Melda Hanım, çok genç yaşta iş dünyası ile tanıştınız, bize kendinizden bahseder misiniz?
İş dünyasına üniversiteyi bitirdikten sonra atıldım. Çok genç yaşta iş hayatına atılmamın artıları benim için çok fazla. Çünkü genç yaşımda aldığım sorumluluklar beni tez zamanda olgunlaştırıp inşa etmek istediğim hayatı bana sundu. Şirketimizi çok daha iyi yerlere taşıyıp büyütmek için hepimiz büyük fedakârlıklar yaptık. Şimdi hem yurt içinde hem de yurt dışında faaliyet gösteren şirketlerimiz var. Bizim için en önemlisi de bu şirketlerde çalışıp akşam evine sıcak ekmek götüren çalışanlarımızın memnuniyetidir.
‘HER ZAMAN YENİ
HEDEFLERİM VARDIR’

Sizce başarının anahtarı nedir?
Milletimize çok daha fazla istihdam sağlayarak, onların refah düzeylerini yükseltmek. Çünkü ancak refah düzeyi yüksek bir millet mutlu olabilir. Ve mutlu insanlar ancak gelecek nesillere sağlıklı bir yol haritası çizebilir. Çok çalışmak öncelikli prensibimdir. Titiz ve detaycı kişiliğim her zaman kontrolün elimde olmasını istememe neden oluyor. İş hayatımda güvene dayalı ilişkiler kurarım. Karşımdaki kişilerin de menfaatlerini düşünerek çalışırım. Her zaman yeni hedeflerim vardır. Bu beni heyecanlandırır. Yenilikleri takip edip; kendi şirketlerimde bu yenilikleri uygulamayı severim.

Peki, özel hayatınız?
Spor yapmak en büyük hobimdir. Yüzerim, jimnastik yaparım. Ne yazık ki eve iş getirenlerdenim. Evde de boş vakitlerimde çalışırım. Ancak ailece çıktığımız geziler; benim en keyif aldığım zamanlardır. Her zaman yeni yerler görmeyi ve yeni lezzetler, yeni kültürler keşfetmeyi severim. Dost toplantılarını severim. Dostlarla geçirilen vakit, dolu vakittir benim için. Gittiğim yerlerin yöresel lezzetlerini denemeden asla dönmem. Aynı zamanda o yörelerin tarihi yapılarını, popüler restoran ve beachleri de ziyaret etmeye çalışırım. Tatil benim için tam olarak deşarj olmaktır. Ne tamamen dinlenmek ne de tamamen gezip eğlenmek. En sevdiğim tatil şekli gezmek, yeni yerler keşfetmek, eğlenmek ve aynı zamanda tabii ki biraz da dinlenmek…

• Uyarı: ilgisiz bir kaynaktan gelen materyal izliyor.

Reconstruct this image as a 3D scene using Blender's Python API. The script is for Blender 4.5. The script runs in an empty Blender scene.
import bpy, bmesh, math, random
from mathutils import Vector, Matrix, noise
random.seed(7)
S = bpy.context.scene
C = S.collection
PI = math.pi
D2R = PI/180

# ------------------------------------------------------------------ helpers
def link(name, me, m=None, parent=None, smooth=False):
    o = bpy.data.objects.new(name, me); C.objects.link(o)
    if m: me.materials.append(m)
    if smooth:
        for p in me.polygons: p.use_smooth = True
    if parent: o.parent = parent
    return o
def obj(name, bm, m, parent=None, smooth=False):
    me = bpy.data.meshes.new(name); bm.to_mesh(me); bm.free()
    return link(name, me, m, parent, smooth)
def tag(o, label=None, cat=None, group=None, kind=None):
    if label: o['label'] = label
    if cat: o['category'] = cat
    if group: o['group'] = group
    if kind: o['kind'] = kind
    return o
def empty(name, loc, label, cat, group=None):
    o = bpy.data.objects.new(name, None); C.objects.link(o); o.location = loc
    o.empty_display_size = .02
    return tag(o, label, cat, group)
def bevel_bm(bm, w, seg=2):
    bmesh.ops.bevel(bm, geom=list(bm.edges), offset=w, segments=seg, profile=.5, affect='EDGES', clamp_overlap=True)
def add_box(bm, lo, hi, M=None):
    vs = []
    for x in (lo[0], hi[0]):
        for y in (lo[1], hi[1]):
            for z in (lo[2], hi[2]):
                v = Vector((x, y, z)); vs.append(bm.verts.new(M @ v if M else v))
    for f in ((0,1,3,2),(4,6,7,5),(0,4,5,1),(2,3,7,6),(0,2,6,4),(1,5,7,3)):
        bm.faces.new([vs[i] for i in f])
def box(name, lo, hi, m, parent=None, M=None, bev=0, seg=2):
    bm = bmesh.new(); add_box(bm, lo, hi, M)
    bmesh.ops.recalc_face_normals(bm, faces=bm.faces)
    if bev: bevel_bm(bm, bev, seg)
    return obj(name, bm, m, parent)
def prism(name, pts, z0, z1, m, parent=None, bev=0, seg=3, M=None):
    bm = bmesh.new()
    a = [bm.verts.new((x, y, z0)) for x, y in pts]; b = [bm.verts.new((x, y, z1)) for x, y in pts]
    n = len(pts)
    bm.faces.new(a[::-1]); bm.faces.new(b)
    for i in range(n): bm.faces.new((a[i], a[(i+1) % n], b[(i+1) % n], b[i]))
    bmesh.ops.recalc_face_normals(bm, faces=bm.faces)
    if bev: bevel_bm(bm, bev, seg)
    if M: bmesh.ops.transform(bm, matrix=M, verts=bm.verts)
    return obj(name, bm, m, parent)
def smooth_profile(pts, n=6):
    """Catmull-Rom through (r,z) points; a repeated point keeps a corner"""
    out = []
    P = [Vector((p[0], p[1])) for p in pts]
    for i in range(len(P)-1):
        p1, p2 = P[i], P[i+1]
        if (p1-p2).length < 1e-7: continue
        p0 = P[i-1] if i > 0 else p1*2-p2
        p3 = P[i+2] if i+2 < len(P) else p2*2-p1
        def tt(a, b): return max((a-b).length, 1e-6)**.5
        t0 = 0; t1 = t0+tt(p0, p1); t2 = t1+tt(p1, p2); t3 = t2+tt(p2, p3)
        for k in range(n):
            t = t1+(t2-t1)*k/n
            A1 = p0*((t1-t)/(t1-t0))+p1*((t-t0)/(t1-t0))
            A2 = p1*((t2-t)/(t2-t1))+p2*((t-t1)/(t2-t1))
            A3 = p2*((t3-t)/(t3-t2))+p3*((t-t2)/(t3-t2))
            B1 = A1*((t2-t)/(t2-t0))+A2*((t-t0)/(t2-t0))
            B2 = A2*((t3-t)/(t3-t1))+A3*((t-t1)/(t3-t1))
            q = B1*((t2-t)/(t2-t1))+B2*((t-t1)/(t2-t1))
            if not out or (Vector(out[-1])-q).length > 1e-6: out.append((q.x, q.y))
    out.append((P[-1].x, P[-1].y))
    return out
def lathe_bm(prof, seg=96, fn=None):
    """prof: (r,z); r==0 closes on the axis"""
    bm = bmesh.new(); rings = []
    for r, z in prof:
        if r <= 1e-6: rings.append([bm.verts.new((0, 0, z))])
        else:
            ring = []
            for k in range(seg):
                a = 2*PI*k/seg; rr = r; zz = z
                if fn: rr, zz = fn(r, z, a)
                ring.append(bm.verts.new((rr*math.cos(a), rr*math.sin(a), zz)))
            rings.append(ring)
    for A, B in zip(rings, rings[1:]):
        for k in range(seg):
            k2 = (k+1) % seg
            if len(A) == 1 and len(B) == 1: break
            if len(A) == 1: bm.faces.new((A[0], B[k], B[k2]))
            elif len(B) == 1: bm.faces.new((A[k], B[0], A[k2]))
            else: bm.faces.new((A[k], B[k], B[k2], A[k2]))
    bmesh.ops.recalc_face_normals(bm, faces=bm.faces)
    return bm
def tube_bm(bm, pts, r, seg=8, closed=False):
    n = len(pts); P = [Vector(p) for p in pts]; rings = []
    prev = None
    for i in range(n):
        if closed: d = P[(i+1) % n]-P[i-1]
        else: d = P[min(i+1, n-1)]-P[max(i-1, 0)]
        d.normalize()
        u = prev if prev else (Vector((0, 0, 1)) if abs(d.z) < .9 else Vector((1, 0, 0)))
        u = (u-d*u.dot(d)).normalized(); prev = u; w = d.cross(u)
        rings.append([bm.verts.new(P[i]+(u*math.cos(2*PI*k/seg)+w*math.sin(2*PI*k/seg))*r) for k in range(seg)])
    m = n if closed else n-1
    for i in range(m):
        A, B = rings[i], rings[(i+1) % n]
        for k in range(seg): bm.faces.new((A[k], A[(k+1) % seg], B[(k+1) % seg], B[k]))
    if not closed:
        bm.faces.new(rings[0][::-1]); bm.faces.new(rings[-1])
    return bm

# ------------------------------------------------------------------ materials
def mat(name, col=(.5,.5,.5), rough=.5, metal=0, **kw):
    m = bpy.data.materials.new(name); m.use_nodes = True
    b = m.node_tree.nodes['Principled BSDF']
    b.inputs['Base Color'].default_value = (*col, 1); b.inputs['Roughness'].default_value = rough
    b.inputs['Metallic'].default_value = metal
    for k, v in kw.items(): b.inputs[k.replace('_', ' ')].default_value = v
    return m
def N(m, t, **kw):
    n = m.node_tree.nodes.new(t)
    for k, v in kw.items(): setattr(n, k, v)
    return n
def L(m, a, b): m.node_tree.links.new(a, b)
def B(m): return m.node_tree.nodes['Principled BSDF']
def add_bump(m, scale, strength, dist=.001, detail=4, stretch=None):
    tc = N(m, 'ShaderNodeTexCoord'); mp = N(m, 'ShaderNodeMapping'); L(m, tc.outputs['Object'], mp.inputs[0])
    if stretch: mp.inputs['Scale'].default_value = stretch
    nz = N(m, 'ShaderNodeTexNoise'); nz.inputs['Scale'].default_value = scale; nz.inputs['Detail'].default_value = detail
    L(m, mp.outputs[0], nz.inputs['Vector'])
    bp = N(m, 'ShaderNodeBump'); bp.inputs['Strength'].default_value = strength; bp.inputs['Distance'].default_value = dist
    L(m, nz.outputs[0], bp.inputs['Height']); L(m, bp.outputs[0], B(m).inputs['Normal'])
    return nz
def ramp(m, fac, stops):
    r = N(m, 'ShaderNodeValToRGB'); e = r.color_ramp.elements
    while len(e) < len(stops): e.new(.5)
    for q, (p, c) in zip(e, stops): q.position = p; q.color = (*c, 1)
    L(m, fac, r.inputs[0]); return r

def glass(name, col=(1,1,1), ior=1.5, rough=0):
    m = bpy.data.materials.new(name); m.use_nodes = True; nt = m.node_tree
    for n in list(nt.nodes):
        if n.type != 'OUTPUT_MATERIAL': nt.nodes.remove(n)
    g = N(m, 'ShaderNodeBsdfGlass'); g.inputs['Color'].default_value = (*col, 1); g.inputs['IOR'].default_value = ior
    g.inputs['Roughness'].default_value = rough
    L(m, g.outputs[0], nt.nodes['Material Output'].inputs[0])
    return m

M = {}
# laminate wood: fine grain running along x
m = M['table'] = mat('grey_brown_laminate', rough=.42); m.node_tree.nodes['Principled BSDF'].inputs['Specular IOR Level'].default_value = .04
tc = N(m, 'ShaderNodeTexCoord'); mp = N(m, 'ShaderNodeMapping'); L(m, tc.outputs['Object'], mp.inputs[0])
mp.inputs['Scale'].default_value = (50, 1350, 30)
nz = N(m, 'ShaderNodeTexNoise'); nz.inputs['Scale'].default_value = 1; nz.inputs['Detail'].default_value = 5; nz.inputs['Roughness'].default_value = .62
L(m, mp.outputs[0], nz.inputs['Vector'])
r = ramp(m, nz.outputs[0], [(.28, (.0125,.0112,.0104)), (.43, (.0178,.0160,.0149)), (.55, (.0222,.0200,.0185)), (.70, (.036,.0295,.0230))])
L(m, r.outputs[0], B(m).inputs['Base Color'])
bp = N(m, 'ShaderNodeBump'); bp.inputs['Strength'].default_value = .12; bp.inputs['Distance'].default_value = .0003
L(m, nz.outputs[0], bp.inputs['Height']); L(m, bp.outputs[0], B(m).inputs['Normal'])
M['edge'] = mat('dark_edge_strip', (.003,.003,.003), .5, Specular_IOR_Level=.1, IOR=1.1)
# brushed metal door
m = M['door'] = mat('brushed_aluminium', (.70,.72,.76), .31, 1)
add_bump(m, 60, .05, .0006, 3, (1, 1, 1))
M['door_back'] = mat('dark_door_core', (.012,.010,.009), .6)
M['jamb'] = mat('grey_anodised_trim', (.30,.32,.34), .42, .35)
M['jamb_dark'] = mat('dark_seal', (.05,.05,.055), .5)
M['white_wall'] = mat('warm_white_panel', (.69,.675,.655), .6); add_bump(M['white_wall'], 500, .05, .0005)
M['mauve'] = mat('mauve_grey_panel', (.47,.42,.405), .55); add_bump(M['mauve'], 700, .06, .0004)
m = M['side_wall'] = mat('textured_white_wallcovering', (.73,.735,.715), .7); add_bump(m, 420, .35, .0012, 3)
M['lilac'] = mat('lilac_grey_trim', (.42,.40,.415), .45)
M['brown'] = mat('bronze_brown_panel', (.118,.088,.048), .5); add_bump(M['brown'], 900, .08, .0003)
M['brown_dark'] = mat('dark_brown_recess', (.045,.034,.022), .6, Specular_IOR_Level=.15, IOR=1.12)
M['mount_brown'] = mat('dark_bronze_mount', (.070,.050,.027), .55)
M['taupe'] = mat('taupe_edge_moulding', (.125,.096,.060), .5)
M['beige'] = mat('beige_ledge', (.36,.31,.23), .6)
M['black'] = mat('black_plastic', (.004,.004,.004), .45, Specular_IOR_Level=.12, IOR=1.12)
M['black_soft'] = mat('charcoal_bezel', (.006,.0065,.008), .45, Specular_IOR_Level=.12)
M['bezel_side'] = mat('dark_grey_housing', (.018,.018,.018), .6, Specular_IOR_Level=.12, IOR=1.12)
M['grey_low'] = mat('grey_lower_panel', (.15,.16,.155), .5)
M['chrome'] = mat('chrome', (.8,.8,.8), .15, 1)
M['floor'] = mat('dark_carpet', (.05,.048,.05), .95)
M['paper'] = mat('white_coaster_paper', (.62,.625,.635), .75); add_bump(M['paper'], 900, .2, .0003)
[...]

‘YÖNETİCİ KOLTUĞUNUN REHAVETİNE KAPILIP SORUMLULUKLARINIZI YERİNE GETİRMEZSENİZ DİBE ÇÖKERSİNİZ’
İş dünyasında yer almak nasıl bir duygu?
Öncelikle şöyle; duygularıma klasik bir cevapla dem vurmak istiyorum ‘çok güzel bir duygu’. Genç yaşta emek vererek bir şeyler başarmanın mutluluğu paha biçilemez. Ama tabii bunun getirdiği sorumluluklarda var. Yönetici koltuğunun rehavetine kapılıp sorumluluklarınızı yerine getirmezseniz dibe çökersiniz. Ben bunu hiçbir zaman yapmadım. Sorumluluklarımın daima bilincinde oldum. Bulunduğum mevkiye emek vererek geldiğim gibi o emeklerimi zayi etmemem gerektiğinin de bilincinde oldum.

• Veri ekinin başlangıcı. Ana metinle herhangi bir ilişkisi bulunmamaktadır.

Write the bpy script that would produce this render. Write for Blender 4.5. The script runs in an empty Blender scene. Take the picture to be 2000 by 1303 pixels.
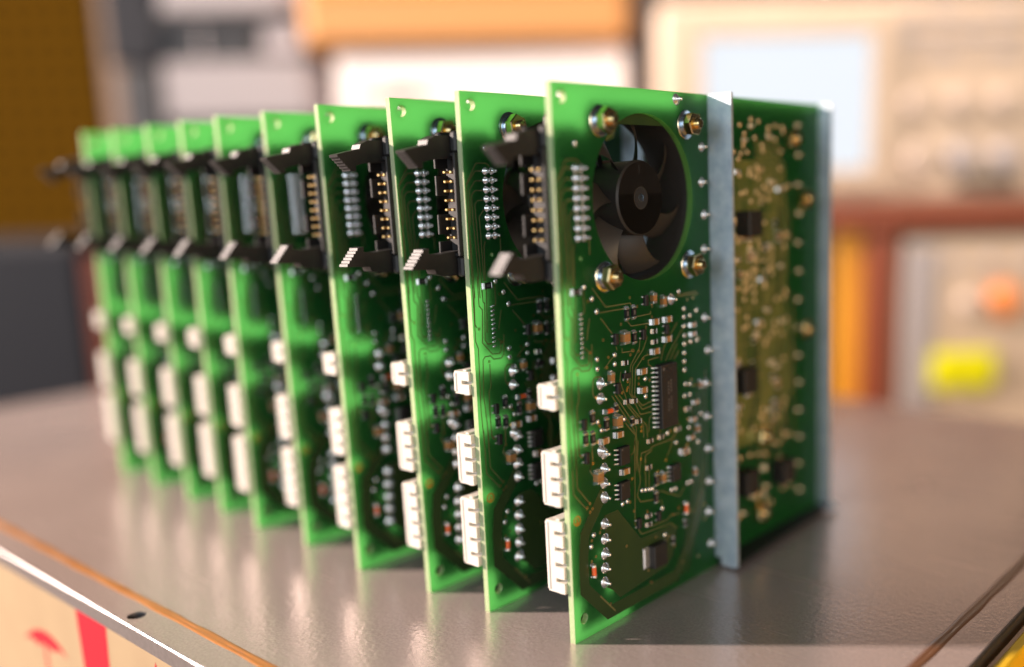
import bpy, bmesh, math, random
from mathutils import Matrix, Vector
random.seed(7)
S = 0.001                                     # everything below is written in millimetres
sc = bpy.context.scene
col = sc.collection

# ------------------------------------------------------------------ camera
cam_d = bpy.data.cameras.new('camera'); cam = bpy.data.objects.new('camera', cam_d); col.objects.link(cam)
RX = Vector((0.7702640, 0.6373560, -0.0216969)); RY = Vector((0.1060993, -0.1616240, -0.9811323)); RZ = Vector((-0.6288373, 0.7534289, -0.1921161))
CAM = Vector((156.929, -174.428, 117.173))
m = Matrix((RX, -RY, -RZ)).transposed().to_4x4(); m.translation = CAM * S
cam.matrix_world = m
cam_d.sensor_width = 36; cam_d.lens = 34.51; cam_d.shift_x = -0.0900; cam_d.shift_y = 0.0372
cam_d.clip_start = 0.01; cam_d.clip_end = 20
cam_d.dof.use_dof = True; cam_d.dof.focus_distance = 0.259; cam_d.dof.aperture_fstop = 2.5
sc.camera = cam

# ------------------------------------------------------------------ room light and added fills
world = bpy.data.worlds.new('World'); sc.world = world; world.use_nodes = True
bgn = world.node_tree.nodes['Background']; bgn.inputs[0].default_value = (0.62, 0.60, 0.58, 1); bgn.inputs[1].default_value = 0.03
def lamp(name, loc, target, size, power, colr, size_y=None):
    l = bpy.data.lights.new(name, 'AREA'); l.energy = power; l.color = colr; l.size = size
    if size_y: l.shape = 'RECTANGLE'; l.size_y = size_y
    o = bpy.data.objects.new(name, l); col.objects.link(o); o.location = Vector(loc)
    o.rotation_euler = (Vector(target) - Vector(loc)).to_track_quat('-Z', 'Y').to_euler()
    return o
ELEV = math.radians(21.0); T = Vector((0.782 * math.cos(ELEV), 0.623 * math.cos(ELEV), -math.sin(ELEV)))
tgt = Vector((-0.10, 0.03, 0.06))
lamp('window_light', tgt - T * 2.2, tgt, 0.09, 165, (1.0, 0.81, 0.71))                       # low warm light from the left
lamp('room_light_cool', (-0.02, -1.75, 0.50), (0, 0.05, 0.06), 0.62, 17, (0.74, 0.87, 1.0), 0.95)       # soft daylight from the camera side
lamp('front_fill', (1.05, -1.25, 0.34), (0, 0.05, 0.06), 1.4, 10, (0.86, 0.94, 1.0), 1.0)    # added wide soft fill from behind the camera
lamp('room_light_warm', (1.5, -0.05, 0.24), (0, 0.08, 0.06), 0.45, 11, (1.0, 0.72, 0.44))         # warm lamp to the right
lamp('window_fill', (-1.9, 0.55, 0.95), (-0.1, 0.0, 0.0), 1.0, 18, (1.0, 0.75, 0.69), 0.8)              # added soft fill, as from an unseen window left and behind
cl = lamp('background_fill', (-0.20, 0.24, 0.80), (-0.40, 0.50, 0.10), 0.8, 2.9, (1.0, 0.83, 0.72), 0.25)           # added fill aimed at the background instruments
cl.data.spread = math.radians(84)

vs = sc.view_settings; vs.view_transform = 'Standard'; vs.look = 'None'; vs.exposure = 0.0; vs.gamma = 1.0
cy = sc.cycles; cy.use_denoising = True; cy.max_bounces = 10; cy.diffuse_bounces = 5; cy.glossy_bounces = 4; cy.transmission_bounces = 6
cy.sample_clamp_indirect = 8.0; cy.caustics_reflective = False; cy.caustics_refractive = False

# ------------------------------------------------------------------ materials
MT = {}
def mat(name, base, rough=0.5, metal=0.0, spec=0.5, noise=None, bump=None, trans=None, coat=0.0, emit=None):
    """noise=(scale, second colour, contrast); bump=(scale, strength, distance); trans=(colour, share)"""
    ma = bpy.data.materials.new(name); ma.use_nodes = True; nt = ma.node_tree; N = nt.nodes; L = nt.links
    b = N['Principled BSDF']; out = N['Material Output']
    b.inputs['Base Color'].default_value = (*base, 1); b.inputs['Roughness'].default_value = rough
    b.inputs['Metallic'].default_value = metal; b.inputs['Specular IOR Level'].default_value = spec
    b.inputs['Coat Weight'].default_value = coat; b.inputs['Coat Roughness'].default_value = 0.15
    tc = N.new('ShaderNodeTexCoord')
    if noise:
        t = N.new('ShaderNodeTexNoise'); t.inputs['Scale'].default_value = noise[0]; t.inputs['Detail'].default_value = 5
        L.new(tc.outputs['Object'], t.inputs['Vector'])
        r = N.new('ShaderNodeValToRGB'); r.color_ramp.elements[0].position = 0.5 - noise[2]; r.color_ramp.elements[1].position = 0.5 + noise[2]
        r.color_ramp.elements[0].color = (*base, 1); r.color_ramp.elements[1].color = (*noise[1], 1)
        L.new(t.outputs['Fac'], r.inputs['Fac']); L.new(r.outputs['Color'], b.inputs['Base Color'])
    if bump:
        t2 = N.new('ShaderNodeTexNoise'); t2.inputs['Scale'].default_value = bump[0]; t2.inputs['Detail'].default_value = 3
        L.new(tc.outputs['Object'], t2.inputs['Vector'])
        bp = N.new('ShaderNodeBump'); bp.inputs['Strength'].default_value = bump[1]; bp.inputs['Distance'].default_value = bump[2]
        L.new(t2.outputs['Fac'], bp.inputs['Height']); L.new(bp.outputs['Normal'], b.inputs['Normal'])
    if emit:
        b.inputs['Emission Color'].default_value = (*emit[0], 1); b.inputs['Emission Strength'].default_value = emit[1]
    if trans:
        tr = N.new('ShaderNodeBsdfTranslucent'); tr.inputs['Color'].default_value = (*trans[0], 1)
        mx = N.new('ShaderNodeMixShader'); mx.inputs[0].default_value = trans[1]
        L.new(b.outputs[0], mx.inputs[1]); L.new(tr.outputs[0], mx.inputs[2]); L.new(mx.outputs[0], out.inputs['Surface'])
    MT[name] = ma
    return ma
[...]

İş hayatında kadın olmak zor mu?
Kadın önce kendine samimi ve dürüsttür. Kendini tüm hatalarıyla, yenilgileriyle, zayıflıklarıyla kabul eder, saygı duyar, sever, sahiplenir. Kendine bakar, yaralarını iyileştirir. Empati yapar, değer verir, topluma duyarlıdır. Kendini yeniler, önyargılı değildir, eşitlikçidir. İnsanı, hayvanı, doğayı sever, bu sevgiyle ruhunu besler, geliştirir. İyi insan olmanın en başında güler yüz geliyor ve onlar sizin iyi niyetli olduğunuzu gördüğünde onlar da size aynı şekilde yaklaşıyorlar. Dolayısıyla ben çok fazla zorluk yaşadığımı söyleyemem. Kolaylıklar açısından da şöyle bir şey var, insanlar size daha nazik yaklaşıyorlar, tek başına gezen bir iş kadınıysanız. Tabii ki farklı yaklaşımlarda bulunmak isteyenler de olabilir mutlaka ama o tamamen sizin de koyacağınız sınırlarla alakalı bir şey.

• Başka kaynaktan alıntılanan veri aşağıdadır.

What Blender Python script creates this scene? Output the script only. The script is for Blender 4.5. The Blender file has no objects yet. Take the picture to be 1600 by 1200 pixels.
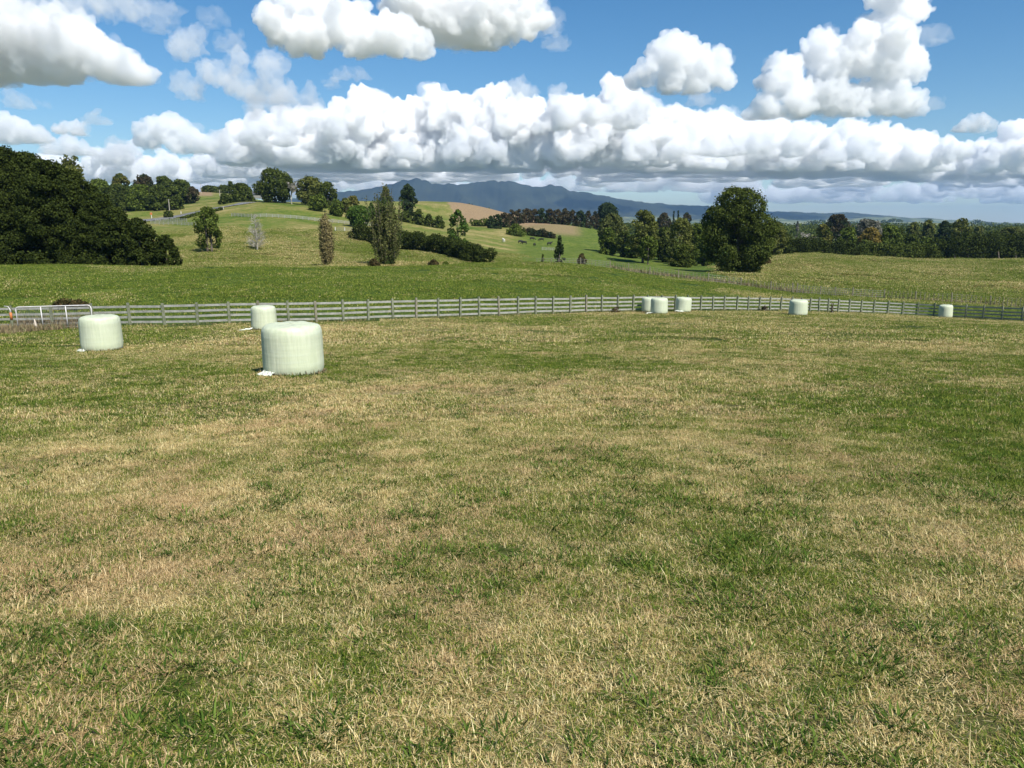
import bpy, bmesh, math, random
import numpy as np
from mathutils import Vector, Matrix

# ------------------------------------------------------------------ camera, sky, sun, exposure
F = 1140.0                                  # focal length in photo pixels (1600 wide)
TH = math.atan((600 - 352) / F)             # downward pitch
CT, ST = math.cos(TH), math.sin(TH)
sc = bpy.context.scene
C = sc.collection
cam = bpy.data.cameras.new('camera')
camo = bpy.data.objects.new('camera', cam); C.objects.link(camo); sc.camera = camo
cam.sensor_width = 36; cam.lens = F / 1600 * 36
cam.clip_start = 0.05; cam.clip_end = 90000
camo.rotation_euler = (math.radians(90) - TH, 0, 0)

SE, SAZ = math.radians(48), math.radians(180 - 37)
W = bpy.data.worlds.new('World'); sc.world = W; W.use_nodes = True
sky = W.node_tree.nodes.new('ShaderNodeTexSky'); sky.sky_type = 'NISHITA'; sky.sun_disc = False
sky.sun_elevation = SE; sky.sun_rotation = SAZ
sky.dust_density = 0.0; sky.air_density = 1.0; sky.ozone_density = 3; sky.altitude = 300
hs = W.node_tree.nodes.new('ShaderNodeHueSaturation'); hs.inputs['Saturation'].default_value = 1.3; hs.inputs['Hue'].default_value = .498   # clear southern air
W.node_tree.links.new(sky.outputs[0], hs.inputs['Color']); W.node_tree.links.new(hs.outputs[0], W.node_tree.nodes['Background'].inputs[0])
W.node_tree.nodes['Background'].inputs[1].default_value = 0.08
sun = bpy.data.lights.new('sun', 'SUN'); suno = bpy.data.objects.new('sun', sun); C.objects.link(suno)
sun.energy = 5.0; sun.angle = math.radians(0.5); sun.color = (1, .955, .88)
suno.rotation_euler = Vector((math.sin(SAZ)*math.cos(SE), math.cos(SAZ)*math.cos(SE), math.sin(SE))).to_track_quat('Z', 'Y').to_euler()
sc.view_settings.view_transform = 'Standard'; sc.view_settings.look = 'None'
sc.view_settings.exposure = 0.52; sc.view_settings.gamma = 1.0
sc.cycles.volume_bounces = 20; sc.cycles.max_bounces = 24
sc.cycles.diffuse_bounces = 3; sc.cycles.glossy_bounces = 2; sc.cycles.transmission_bounces = 4; sc.cycles.transparent_max_bounces = 12

HAZE = 6e-5
rnd = random.Random(7); NR = np.random.default_rng(7)

# ------------------------------------------------------------------ helpers
def pt(px, py, Y):
    u = (px - 800) / F; v = (600 - py) / F
    d = np.array([u, CT + v*ST, -ST + v*CT]); return d * (Y / d[1])

def project(x, y, z):
    f = y*CT - z*ST; up = y*ST + z*CT
    return 800 + F*x/f, 600 - F*up/f

def tag(o, label=None, cat=None, group=None, kind=None):
    if label: o['label'] = label
    if cat: o['category'] = cat
    if group: o['group'] = group
    if kind: o['kind'] = kind
    return o

def empty(name, loc, rz=0.0):
    o = bpy.data.objects.new(name, None); C.objects.link(o); o.location = loc; o.rotation_euler = (0, 0, rz)
    o.empty_display_size = .3; return o

def mesh_obj(name, V, Fc, mat=None, parent=None, smooth=False, attrs=None, loc=None):
    me = bpy.data.meshes.new(name)
    V = np.asarray(V, dtype=np.float32)
    if isinstance(Fc, np.ndarray):
        n, k = Fc.shape
        me.vertices.add(len(V)); me.vertices.foreach_set('co', V.ravel())
        me.loops.add(n*k); me.loops.foreach_set('vertex_index', Fc.astype(np.int32).ravel())
        me.polygons.add(n); me.polygons.foreach_set('loop_start', np.arange(0, n*k, k, dtype=np.int32))
        me.polygons.foreach_set('loop_total', np.full(n, k, dtype=np.int32))
        me.update(calc_edges=True)
    else:
        me.from_pydata(V.tolist(), [], Fc); me.update()
    if attrs:
        for an, (dom, arr) in attrs.items():
            a = me.attributes.new(an, 'FLOAT', dom); a.data.foreach_set('value', np.asarray(arr, dtype=np.float32))
    if smooth: me.polygons.foreach_set('use_smooth', np.ones(len(me.polygons), dtype=bool))
    if mat: me.materials.append(mat)
    o = bpy.data.objects.new(name, me); C.objects.link(o)
    if parent: o.parent = parent
    if loc is not None: o.location = loc
    return o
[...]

‘GÖNÜLLÜ OLARAK YER ALDIĞIM BİRÇOK YARDIM VE STK KURULUŞLARI VAR’
İşinizden arta kalan zamanlarınızı nasıl değerlendiriyorsunuz?
Genelde sosyal sorumluluk projelerinde yer alıyorum. Gönüllü olarak yer aldığım birçok yardım ve STK kuruluşları var. İhtiyaç sahipleri vatandaşlarımıza el uzatıp yaralarına bir nebze olsun derman olmaya çaba gösteriyorum. Bu da insani görevimizi yaptığımız için kendimizi iyi hissetmemize vesile oluyor. Keşke bu konuda iş insanlarımız veya maddi durumu iyi olan insanlarımız daha çok duyarlı olsalar da çok daha fazla insana el uzatabilsek.

Sizi örnek almak isteyenlere ne gibi
tavsiye verebilirsiniz?

İş hayatlarına atılmadan önce mutlaka okullarını bitirsinler. Üniversite kimliği edindikten sonra yeteneklerine göre iş alanlarını ve hedeflerini belirleyip o doğrultuda yürüsünler. Her şeyden önce inançlı olsunlar. Başarıya inanılmayan yolların sonu hep hüsrandır. İnanıp çabaladıktan sonra başarı kaçınılmaz olur zaten.